Current Issue in Employment Law

Guest post by my friend Jack Malkin


       There has been a recent trend in the workplace that does not involve complaints of discrimination or harassment.  Employees are now pursuing claims for overtime under the provisions of the Fair Labor Standards Act; and in Ohio, pursuant to ORC Section 4111.03.              


R.C. 4111.03(A) provides that an employer must pay an employee for overtime at a wage rate of one and one-half times the employee’s wage rate, for hours worked in excess of 40 hours in one work week, unless the employee is exempt under Section 7 and Section 13 of the Fair Labor Standards Act of 1938 (“FLSA”).  If an FLSA exemption applies, then the employee is not entitled to overtime pay under R.C. 4111.03(A).

Exemptions are narrowly construed against the employer. The employer must demonstrate by clear and affirmative evidence that the employee is covered by the exemption.  Because there is a presumption of non-exemption, the exemption is applied only in “‘those circumstances plainly and unmistakably within the exemption’s terms and spirit.’” The manner in which an employee spends his time is a fact question, but the issue of whether the employee’s duties fall within an exemption is a question of law. 
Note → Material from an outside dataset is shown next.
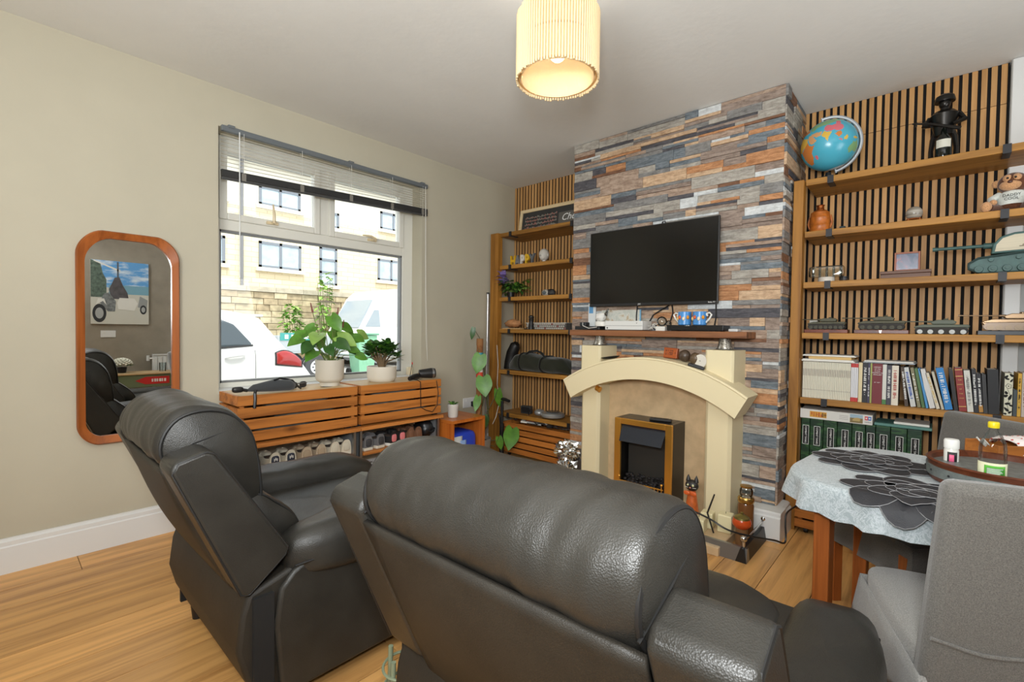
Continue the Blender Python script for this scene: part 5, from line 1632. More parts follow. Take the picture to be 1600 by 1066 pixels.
c = MB(); c.prism([(-0.078, 0.018), (-0.084, 0.026), (-0.094, 0.032), (-0.108, 0.032), (-0.114, 0.024), (-0.110, 0.014), (-0.082, 0.014)], 'x', -0.0014, -0.0008); c.build('picture_tank', plain('kit_tank', (176, 152, 96), 0.6), kb, smooth=False)
for cy, col in ((-0.139, (196, 60, 66)), (-0.153, (48, 104, 176))):
    MB().box(-0.0008, 0, cy - 0.0068, cy + 0.0068, 0.024, 0.044).build('logo_square', plain('logo', col, 0.6), kb, smooth=False)
    c = MB(); pts = []
    for q in range(10):
        r = 0.0062 if q % 2 == 0 else 0.0026
        a = pi / 2 + q * pi / 5
        pts.append((cy + r * cos(a), 0.034 + r * sin(a)))
    c.prism(pts, 'x', -0.0014, -0.0008); c.build('logo_star', M['paper'], kb, smooth=False)
text('kit_brand', 'TAMIYA', 0.008, K_, kb, (-0.0006, -0.146, 0.013), FACE_MX, 0.0003)
mt, nt, b = new_mat('box_file_print')
nt.links.new(ramp(nt, noise_tex(nt, coords(nt, (3, 3, 14)), 3.0, 4, 0.6, 1.0), [(0.3, rgb(10, 28, 19)), (0.5, rgb(22, 54, 33)), (0.62, rgb(52, 90, 48)), (0.75, rgb(14, 36, 26))]), b.inputs['Base Color']); setp(b, rough=0.35)
names = ['leftmost green box file beside the bookcase post', 'second green box file from the bookcase post', 'third green box file from the bookcase post', 'fourth green box file from the bookcase post', 'fifth green box file from the bookcase post',
         'sixth green box file from the bookcase post, a narrow one', 'first green box file right of the model kit box', 'second green box file right of the model kit box', 'rightmost green box file beside the grey chair']
ys = [0.566, 0.523, 0.459, 0.394, 0.328, 0.269, 0.226, 0.164, 0.098, 0.040]
for k in range(9):
    wdt = ys[k] - ys[k + 1] - 0.002
    t = thing('box_file', names[k] + ' with a black title panel', 'box file', (3.128, ys[k], ZB), 0, 'green box files on the lowest shelf')
    MB().box(0, 0.20, -wdt, 0, 0, 0.345).build('case', mt, t, smooth=False, bevel=0.002)
    cy = -wdt * 0.55
    MB().box(-0.0012, 0, cy - 0.0135, cy + 0.0135, 0.195, 0.30).build('title_panel', K_, t, smooth=False)
    e_ = MB()
    for q in ((cy - 0.015, cy - 0.0135, 0.193, 0.302), (cy + 0.0135, cy + 0.015, 0.193, 0.302), (cy - 0.0135, cy + 0.0135, 0.193, 0.195), (cy - 0.0135, cy + 0.0135, 0.30, 0.302)):
        e_.box(-0.0012, 0, *q)
    e_.build('panel_border', W_, t, smooth=False)
    text('title', 'COMBAT TANKS', 0.0125, W_, t, (-0.0016, cy, 0.2475), FACE_MX_DOWN, 0.0003)
tag(MB().box(-0.095, 0.095, -0.115, 0.115, 0, 0.014).build('teal_folder', plain('teal_folder', (86, 130, 122), 0.6), smooth=False, bevel=0.002, loc=(3.235, 0.12, ZB + 0.346)), 'teal folder lying on the green box files right of the model kit box', 'folder')
tag(MB().box(-0.08, 0.08, -0.07, 0.07, 0, 0.012).build('catalogue', M['paper'], smooth=False, bevel=0.002, loc=(3.24, 0.085, ZB + 0.3605)), 'white catalogue lying on the teal folder under the fifth shelf', 'book')
# ---------------------------------------------------------------- things on the left bookcase
LX_ = 3.22
# chalkboard style long picture
pc = thing('long_picture', 'long framed dark picture of bar lines reading Cheers on the top left shelf', 'picture', (3.30, 2.46, S1 + 0.004))
pc.rotation_euler = (0, radians(8), 0)
c = MB()
for q in ((-0.45, -0.42, 0, 0.235), (0.42, 0.45, 0, 0.235), (-0.42, 0.42, 0, 0.03), (-0.42, 0.42, 0.205, 0.235)):
    c.box(-0.014, 0.008, q[0], q[1], q[2], q[3])
c.build('frame', wood('pale_frame', (236, 212, 168), (212, 180, 132), 'y', 0.5, 1.0, False, 0.05), pc, smooth=False, bevel=0.002)
MB().box(-0.004, 0.006, -0.42, 0.42, 0.03, 0.205).build('board', plain('slate_board', (52, 52, 52), 0.5, var=0.15, vscale=20), pc, smooth=False)
c1, c2 = MB(), MB()
rp = random.Random(4)
for k in range(46):
    y_ = 0.38 - k * 0.0125
    for r_ in range(4):
        if y_ < 0.02: continue
        z_ = 0.05 + r_ * 0.032 + rp.uniform(-0.004, 0.004)
        (c1 if rp.random() < 0.6 else c2).box(-0.0052, -0.0042, y_ - 0.004, y_ + 0.003, z_, z_ + rp.uniform(0.008, 0.02))
o = c1.build('chalk_marks', plain('chalk_pink', (176, 124, 112), 0.8), pc, smooth=False); o['kind'] = 'stuff'
o = c2.build('chalk_marks', plain('chalk_grey', (150, 148, 134), 0.8), pc, smooth=False); o['kind'] = 'stuff'
MB().box(-0.0075, -0.0043, -0.40, 0.0, 0.032, 0.150).build('title_plate', plain('plate_grey', (96, 92, 86), 0.6), pc, smooth=False)
text('lettering', 'Cheers', 0.085, M['white_ink'], pc, (-0.0078, -0.155, 0.10), FACE_MX, 0.0004, shear=0.3)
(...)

As an example of a typical exemption, an individual employed as an outside salesperson who is compensated by commissions is an exempt employee. R.C. 4111.03(D)(3)(d). However, an employee cannot be considered an outside salesperson unless, in performing his/her job duties, he/she is “customarily and regularly engaged away from the employer’s place or places of business.”

To successfully maintain an action for overtime under the FLSA, a plaintiff has the burden of establishing all of the following: 1) that plaintiff was non-exempt under R.C. §4111.03(A); 2) that plaintiff has in fact performed work for which he/she was improperly compensated; and 3) that the defendant employer had actual or constructive knowledge that plaintiff was working overtime hours.
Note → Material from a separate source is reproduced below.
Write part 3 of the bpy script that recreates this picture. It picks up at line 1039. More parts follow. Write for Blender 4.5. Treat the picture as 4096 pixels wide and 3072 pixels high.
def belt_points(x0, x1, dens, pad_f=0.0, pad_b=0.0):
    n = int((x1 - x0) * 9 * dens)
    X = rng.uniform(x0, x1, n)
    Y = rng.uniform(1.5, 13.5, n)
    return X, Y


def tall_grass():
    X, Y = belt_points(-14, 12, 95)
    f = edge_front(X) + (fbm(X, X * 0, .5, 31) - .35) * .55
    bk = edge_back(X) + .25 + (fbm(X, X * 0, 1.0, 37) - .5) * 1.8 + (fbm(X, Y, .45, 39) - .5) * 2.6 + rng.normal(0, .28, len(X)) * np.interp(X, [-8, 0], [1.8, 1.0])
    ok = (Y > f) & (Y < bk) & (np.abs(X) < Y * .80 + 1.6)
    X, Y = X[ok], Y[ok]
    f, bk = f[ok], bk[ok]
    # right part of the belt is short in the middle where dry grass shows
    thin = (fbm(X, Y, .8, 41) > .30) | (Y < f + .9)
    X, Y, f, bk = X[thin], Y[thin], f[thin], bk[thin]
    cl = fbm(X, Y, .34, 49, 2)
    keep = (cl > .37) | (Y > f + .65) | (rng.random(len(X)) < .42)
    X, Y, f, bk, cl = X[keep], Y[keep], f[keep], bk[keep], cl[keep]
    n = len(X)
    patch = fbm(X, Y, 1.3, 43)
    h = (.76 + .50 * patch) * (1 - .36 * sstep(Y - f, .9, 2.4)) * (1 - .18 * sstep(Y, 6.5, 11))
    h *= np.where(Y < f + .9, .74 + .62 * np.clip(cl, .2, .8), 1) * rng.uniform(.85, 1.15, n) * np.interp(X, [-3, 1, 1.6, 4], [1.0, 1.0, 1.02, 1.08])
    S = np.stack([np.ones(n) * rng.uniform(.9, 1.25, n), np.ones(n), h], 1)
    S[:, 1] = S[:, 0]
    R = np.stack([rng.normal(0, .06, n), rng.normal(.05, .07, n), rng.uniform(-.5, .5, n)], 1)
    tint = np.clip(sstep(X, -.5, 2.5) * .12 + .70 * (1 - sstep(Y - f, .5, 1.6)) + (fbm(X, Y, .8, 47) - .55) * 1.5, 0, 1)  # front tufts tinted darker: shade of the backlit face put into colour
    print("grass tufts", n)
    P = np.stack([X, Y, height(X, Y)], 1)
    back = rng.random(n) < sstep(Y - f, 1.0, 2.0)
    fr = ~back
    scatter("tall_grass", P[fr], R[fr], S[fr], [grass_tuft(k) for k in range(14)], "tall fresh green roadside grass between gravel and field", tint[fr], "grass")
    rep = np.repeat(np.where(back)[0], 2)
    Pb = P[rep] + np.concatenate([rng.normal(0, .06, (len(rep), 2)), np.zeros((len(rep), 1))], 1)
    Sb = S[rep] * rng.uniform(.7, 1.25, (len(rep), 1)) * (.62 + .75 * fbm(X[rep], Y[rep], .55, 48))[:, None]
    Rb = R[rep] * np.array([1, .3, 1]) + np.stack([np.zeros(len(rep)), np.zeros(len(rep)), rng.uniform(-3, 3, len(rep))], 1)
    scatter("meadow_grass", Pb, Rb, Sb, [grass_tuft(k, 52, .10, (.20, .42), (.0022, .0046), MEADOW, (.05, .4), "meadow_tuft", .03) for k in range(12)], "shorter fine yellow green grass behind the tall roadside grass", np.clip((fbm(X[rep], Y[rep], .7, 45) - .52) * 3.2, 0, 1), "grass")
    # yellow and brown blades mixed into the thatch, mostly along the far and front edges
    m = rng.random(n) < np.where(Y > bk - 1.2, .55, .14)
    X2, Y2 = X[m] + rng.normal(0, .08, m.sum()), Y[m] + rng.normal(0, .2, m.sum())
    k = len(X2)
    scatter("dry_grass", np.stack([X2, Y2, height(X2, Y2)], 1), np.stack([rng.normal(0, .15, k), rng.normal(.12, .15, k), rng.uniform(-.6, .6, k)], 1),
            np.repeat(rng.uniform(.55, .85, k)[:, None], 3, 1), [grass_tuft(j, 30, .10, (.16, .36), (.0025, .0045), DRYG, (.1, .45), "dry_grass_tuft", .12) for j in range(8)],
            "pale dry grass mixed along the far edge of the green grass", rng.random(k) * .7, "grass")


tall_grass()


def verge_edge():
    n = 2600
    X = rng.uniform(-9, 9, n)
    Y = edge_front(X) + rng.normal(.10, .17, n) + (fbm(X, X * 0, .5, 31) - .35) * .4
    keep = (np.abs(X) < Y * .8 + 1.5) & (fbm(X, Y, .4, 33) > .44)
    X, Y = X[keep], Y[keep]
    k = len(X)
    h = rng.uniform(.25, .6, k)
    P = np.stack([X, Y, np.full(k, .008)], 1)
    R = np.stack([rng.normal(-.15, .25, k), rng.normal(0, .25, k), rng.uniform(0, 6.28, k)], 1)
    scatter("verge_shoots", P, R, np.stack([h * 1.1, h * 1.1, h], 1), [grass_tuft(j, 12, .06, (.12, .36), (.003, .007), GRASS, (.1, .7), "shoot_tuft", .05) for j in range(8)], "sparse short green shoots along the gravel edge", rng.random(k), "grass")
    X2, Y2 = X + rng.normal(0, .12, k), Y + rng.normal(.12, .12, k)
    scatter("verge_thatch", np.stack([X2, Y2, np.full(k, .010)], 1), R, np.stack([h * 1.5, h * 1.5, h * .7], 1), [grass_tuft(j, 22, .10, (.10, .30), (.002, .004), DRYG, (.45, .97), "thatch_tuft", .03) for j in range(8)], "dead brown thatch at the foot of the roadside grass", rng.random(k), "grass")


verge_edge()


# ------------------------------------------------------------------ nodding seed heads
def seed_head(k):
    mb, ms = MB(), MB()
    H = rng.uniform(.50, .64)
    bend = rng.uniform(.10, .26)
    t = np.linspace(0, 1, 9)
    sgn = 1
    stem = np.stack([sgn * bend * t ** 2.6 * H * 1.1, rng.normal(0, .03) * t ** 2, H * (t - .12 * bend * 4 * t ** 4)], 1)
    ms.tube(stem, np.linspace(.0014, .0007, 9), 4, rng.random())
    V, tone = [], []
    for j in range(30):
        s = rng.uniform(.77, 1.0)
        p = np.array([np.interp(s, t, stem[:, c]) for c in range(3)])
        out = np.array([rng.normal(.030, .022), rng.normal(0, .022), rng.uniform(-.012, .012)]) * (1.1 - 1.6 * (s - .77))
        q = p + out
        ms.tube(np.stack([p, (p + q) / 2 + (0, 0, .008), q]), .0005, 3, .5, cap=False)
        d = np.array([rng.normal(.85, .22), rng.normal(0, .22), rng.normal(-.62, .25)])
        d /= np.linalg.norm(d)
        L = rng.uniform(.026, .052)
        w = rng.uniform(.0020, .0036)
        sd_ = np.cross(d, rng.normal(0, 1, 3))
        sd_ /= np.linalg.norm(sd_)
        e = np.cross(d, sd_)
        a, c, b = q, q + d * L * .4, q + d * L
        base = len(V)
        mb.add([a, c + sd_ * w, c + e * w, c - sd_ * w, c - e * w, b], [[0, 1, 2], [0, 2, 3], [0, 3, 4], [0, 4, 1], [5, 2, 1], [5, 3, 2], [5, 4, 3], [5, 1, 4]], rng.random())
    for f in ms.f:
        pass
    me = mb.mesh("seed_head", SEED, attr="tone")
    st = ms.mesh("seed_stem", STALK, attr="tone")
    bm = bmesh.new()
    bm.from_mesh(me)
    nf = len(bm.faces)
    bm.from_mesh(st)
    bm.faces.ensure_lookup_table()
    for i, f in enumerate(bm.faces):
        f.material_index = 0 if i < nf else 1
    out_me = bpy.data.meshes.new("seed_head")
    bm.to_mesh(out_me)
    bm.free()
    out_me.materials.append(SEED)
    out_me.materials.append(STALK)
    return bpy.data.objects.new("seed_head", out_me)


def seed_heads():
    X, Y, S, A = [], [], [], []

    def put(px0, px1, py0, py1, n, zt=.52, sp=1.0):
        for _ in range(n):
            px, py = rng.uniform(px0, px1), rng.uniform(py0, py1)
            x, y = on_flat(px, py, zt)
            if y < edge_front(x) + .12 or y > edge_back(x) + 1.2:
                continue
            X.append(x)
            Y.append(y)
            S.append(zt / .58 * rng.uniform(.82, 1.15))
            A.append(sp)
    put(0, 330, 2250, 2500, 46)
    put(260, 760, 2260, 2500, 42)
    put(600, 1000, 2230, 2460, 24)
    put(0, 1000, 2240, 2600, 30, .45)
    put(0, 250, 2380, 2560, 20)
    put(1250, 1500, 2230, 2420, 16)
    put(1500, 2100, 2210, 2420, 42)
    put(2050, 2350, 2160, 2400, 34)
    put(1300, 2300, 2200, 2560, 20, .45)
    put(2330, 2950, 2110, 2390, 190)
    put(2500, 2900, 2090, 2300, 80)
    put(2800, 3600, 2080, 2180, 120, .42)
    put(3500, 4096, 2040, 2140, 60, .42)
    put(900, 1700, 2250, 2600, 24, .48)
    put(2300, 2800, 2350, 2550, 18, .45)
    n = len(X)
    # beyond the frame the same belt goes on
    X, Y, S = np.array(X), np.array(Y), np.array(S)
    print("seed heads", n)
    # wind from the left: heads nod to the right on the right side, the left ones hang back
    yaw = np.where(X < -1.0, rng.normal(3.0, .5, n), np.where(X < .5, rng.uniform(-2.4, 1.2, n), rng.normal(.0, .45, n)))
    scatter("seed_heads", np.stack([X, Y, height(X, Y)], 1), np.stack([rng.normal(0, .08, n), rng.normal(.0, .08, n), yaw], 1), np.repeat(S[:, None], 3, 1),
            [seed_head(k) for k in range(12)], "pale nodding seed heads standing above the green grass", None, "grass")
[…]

Unless this “three-pronged” requirement is met, a plaintiff fails to meet his/her burden under the FLSA to maintain an overtime claim.  An employee must present sufficient evidence to establish that he/she in fact worked overtime hours and evidence that the employer had actual or constructive knowledge of any overtime.

The recent trend of pursuing claims for overtime has gained momentum because attorneys are keenly aware that in addition to actual damages for failure to compensate an employee for overtime hours, reasonable attorney fees can be awarded.  From a financial standpoint, this makes these cases attractive to those representing employees and often results in settlement to avoid large attorney fee awards.